The modification time on this suggests I wrote it very shortly after joining Beezwax a couple years ago, and at the time I was on very few projects and looking in all of ~/dev was no big deal. Obviously terrible future-proofing.

function logs_size {
  size="$(while read -r file; do du -chs "$file"; done < <(list_logs) | tail -1 | awk '{print $1}')";
  if [[ -z "$size" ]]; then
    echo "0b"
  else
    echo "$size"
  fi
}
 

Do you see the bug here?

Line 18 calls list_logs (which wraps that crazy find of ~/dev) and reads its output in a while loop that does a du (disk usage; -c to include a grand total (not very useful when it’s getting things on a per-file basis), -h for human readable, and -s which is only useful when there are multiple paths as arguments).

The output from the loop gets piped to tail where -1 gives us only the last line, and the awk prints the first column, which is just the size. It looks like there’s a (wrong) assumption that du would magically know about its use in a loop and magically get a total of everything that happens inside the loop. Too bad there’s no such thing as magic.

Instead I should have size="$(list_logs | xargs du -ch | tail -1 | awk '{print $1}')"; which, in addition to being correct, is simpler and easier to read.

The line can get even simpler by using awk‘s regex matching: size="$(list_logs) | xargs -du | awk '/total/{print $1}'"; matching the line I care about from du (“82M total“) instead of using tail to extract it.
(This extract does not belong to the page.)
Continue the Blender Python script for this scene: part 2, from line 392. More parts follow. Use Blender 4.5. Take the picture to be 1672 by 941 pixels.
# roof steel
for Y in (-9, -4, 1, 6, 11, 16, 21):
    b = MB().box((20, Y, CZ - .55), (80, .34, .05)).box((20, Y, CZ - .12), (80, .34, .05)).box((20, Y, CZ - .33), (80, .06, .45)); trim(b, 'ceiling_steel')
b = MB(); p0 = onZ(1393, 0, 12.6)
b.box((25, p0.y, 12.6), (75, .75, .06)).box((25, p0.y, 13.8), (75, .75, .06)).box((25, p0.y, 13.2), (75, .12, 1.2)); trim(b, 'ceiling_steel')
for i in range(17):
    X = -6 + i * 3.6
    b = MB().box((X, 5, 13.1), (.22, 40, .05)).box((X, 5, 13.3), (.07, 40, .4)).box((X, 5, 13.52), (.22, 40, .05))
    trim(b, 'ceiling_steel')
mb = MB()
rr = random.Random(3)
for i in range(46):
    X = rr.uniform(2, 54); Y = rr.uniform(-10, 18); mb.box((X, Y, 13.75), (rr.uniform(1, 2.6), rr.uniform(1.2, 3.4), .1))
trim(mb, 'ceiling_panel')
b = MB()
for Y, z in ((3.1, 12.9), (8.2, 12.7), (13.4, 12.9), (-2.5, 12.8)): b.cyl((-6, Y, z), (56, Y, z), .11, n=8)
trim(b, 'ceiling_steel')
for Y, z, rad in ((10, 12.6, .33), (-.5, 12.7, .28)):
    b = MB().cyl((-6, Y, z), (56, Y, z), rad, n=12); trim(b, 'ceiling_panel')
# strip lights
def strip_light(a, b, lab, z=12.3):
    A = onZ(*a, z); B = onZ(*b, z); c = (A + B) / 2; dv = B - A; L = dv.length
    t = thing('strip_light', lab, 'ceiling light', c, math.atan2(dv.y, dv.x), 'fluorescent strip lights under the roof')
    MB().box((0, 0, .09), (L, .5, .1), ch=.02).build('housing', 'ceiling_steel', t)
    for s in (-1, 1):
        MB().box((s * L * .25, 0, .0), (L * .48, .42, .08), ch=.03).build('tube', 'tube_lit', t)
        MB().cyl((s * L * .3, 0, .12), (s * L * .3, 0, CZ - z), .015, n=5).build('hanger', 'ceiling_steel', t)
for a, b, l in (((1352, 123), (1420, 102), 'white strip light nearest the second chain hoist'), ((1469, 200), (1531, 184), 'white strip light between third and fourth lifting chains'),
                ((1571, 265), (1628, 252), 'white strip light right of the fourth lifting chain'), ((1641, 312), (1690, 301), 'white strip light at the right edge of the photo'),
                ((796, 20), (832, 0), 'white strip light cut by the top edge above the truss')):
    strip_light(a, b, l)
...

echo -n "logs size $(logs_size). Clean this up? [y/N] ";
read -r will_cleanup;

if ! yes_no "$will_cleanup"; then
  exit
fi

list_logs

echo -n "delete all these? [y/N] "
read -r "delete_all"

if ! yes_no "$delete_all"; then
  exit
fi

while read -r file; do rm "$file"; done < <(list_logs)
logs_size

As above, line 42 could be list_logs | xargs rm.